北楯利長(きただて・としなが) ?〜?

最上家臣。大学助。治水事業家。
慶長6年(1601)より出羽国田川郡狩川城番を勤め、3千石を与えられた。
慶長11年(1611)、利長は庄内平野一帯が深刻な水不足に悩まされていたことを憂い、川床が高く水量の豊富な立谷沢川の水を清川山を切り割って開堰し、狩川から庄内平野に引水することを主君・最上義光に具申した。
この計画の規模の大きさに義光も躊躇したが、家臣・新関久正に「この工事は領民や領内の発展のために重要であり、これを放置すれば末代までの損失だ」と指摘されて意を決したという。
この大工事は利長の総指揮の下に慶長17年(1612)3月5日より行われた。
当初は難渋を極めたため、利長は秘蔵していた青貝の鞍に大石を結んで川に沈めて龍神に祈りを捧げたとも、投げ込んだ鞍が沈むか流されるかで工事の成就を占ったとも伝わる。その後に工事は順調に進み、本流の工事がほぼ完了したのが同年7月21日であった。

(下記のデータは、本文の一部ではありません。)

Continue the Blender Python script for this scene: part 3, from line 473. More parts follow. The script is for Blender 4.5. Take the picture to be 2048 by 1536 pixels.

この全長34キロにも及ぶ堰を現在では『大学大堰』や『北楯堰』と称しており、石高は開堰後20年で当初の3千石から3万石に増加した。
のち、義光から「庄内末世の重宝を致し置き候」と絶賛され、3百石の加増を受けた。
生没年ともに不詳であるが、10月20日没、法名は大椿院殿山翁良公大居士と伝わる。